* **Objective**:
Write out exactly the lines below that run from the one containing "Recreate this scene" through the one containing "RNG = np.random.default_rng(11)", both included, with no other lines.

Scene modeling code data:
- - - - -

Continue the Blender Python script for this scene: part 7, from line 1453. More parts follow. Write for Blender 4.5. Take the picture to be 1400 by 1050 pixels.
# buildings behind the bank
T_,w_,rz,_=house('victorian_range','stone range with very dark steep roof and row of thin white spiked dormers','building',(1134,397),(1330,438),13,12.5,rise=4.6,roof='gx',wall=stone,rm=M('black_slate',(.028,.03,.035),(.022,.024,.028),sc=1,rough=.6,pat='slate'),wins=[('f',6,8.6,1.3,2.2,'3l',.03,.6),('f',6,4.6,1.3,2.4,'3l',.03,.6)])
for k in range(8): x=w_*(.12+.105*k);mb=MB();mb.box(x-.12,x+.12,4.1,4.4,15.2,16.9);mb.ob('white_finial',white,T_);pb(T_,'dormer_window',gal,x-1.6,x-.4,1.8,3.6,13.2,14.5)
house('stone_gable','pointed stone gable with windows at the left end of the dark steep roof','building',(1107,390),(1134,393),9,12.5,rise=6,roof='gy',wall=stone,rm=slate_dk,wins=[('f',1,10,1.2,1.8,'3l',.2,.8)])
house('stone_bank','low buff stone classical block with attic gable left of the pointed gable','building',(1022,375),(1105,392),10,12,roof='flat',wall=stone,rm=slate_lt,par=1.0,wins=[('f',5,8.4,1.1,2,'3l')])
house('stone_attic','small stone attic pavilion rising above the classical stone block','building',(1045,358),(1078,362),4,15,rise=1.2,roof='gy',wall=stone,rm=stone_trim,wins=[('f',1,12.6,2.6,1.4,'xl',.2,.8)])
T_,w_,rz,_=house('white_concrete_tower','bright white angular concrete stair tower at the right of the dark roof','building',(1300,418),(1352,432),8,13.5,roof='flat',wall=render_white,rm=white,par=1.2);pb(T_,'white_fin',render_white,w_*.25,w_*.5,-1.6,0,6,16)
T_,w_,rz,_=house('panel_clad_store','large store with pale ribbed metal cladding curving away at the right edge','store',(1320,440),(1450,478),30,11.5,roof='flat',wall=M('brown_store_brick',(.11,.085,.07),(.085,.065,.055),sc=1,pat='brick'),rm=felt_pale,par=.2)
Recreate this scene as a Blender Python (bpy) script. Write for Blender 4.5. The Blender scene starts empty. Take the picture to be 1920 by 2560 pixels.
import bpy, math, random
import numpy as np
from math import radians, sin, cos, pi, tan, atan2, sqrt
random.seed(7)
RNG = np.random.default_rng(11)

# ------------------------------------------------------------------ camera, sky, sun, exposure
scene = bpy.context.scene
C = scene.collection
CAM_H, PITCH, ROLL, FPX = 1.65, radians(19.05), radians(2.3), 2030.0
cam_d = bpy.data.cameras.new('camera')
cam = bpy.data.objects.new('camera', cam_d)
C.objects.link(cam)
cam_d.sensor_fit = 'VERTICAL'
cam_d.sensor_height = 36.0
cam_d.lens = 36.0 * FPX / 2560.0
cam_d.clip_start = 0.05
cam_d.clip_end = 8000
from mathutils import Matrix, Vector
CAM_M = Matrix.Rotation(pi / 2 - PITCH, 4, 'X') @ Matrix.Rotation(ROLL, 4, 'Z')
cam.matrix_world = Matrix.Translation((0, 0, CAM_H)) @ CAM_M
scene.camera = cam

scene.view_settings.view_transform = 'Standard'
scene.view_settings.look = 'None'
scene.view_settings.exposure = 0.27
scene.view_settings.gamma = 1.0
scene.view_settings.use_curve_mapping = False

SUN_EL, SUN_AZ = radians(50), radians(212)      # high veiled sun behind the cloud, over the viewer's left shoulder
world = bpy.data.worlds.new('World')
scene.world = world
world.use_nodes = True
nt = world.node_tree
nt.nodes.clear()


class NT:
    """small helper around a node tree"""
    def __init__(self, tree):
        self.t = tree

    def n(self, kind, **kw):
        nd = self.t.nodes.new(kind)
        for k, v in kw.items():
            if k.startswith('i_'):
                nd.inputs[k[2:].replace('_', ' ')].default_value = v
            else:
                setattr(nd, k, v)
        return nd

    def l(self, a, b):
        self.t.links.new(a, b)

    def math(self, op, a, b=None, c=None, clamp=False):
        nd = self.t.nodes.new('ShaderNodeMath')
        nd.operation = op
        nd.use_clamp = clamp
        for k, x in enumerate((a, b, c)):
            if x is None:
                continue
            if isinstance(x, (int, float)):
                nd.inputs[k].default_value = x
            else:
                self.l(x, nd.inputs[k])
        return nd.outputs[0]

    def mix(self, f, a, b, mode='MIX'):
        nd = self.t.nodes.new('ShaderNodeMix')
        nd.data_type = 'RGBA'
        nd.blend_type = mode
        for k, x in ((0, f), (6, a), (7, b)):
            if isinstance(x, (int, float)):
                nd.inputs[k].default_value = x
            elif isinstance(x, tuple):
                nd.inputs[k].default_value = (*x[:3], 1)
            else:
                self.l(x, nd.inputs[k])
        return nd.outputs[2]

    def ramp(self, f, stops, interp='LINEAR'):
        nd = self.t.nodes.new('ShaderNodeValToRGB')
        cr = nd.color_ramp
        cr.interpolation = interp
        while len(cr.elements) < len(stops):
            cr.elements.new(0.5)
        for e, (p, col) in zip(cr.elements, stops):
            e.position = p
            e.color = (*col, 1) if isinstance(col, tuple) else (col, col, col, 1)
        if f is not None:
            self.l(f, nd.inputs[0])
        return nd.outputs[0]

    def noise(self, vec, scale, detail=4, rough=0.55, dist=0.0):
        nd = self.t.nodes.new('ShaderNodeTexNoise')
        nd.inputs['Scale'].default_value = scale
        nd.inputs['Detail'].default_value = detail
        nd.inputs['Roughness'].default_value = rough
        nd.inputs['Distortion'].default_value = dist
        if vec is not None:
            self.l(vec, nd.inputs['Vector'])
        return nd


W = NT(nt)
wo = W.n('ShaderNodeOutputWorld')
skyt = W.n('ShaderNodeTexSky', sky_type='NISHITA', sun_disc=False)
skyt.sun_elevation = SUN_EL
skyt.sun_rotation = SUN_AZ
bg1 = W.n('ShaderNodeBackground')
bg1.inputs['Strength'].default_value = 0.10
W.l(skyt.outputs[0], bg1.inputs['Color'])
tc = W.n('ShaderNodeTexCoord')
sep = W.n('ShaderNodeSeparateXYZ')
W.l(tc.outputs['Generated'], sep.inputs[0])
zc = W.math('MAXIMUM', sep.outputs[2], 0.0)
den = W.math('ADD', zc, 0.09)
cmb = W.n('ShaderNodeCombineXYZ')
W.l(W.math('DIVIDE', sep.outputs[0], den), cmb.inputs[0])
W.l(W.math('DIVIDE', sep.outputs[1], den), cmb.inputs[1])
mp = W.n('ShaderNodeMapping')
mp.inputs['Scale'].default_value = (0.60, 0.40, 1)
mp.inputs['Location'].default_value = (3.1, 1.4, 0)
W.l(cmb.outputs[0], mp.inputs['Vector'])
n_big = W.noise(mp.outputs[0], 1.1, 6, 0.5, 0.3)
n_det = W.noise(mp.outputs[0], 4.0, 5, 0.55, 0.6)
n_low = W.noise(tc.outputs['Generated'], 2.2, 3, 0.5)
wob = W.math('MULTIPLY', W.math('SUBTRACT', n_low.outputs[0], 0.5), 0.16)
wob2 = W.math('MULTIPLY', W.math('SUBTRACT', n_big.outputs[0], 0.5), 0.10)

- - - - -

* **Exercise solution**:
Recreate this scene as a Blender Python (bpy) script. Write for Blender 4.5. The Blender scene starts empty. Take the picture to be 1920 by 2560 pixels.
import bpy, math, random
import numpy as np
from math import radians, sin, cos, pi, tan, atan2, sqrt
random.seed(7)
RNG = np.random.default_rng(11)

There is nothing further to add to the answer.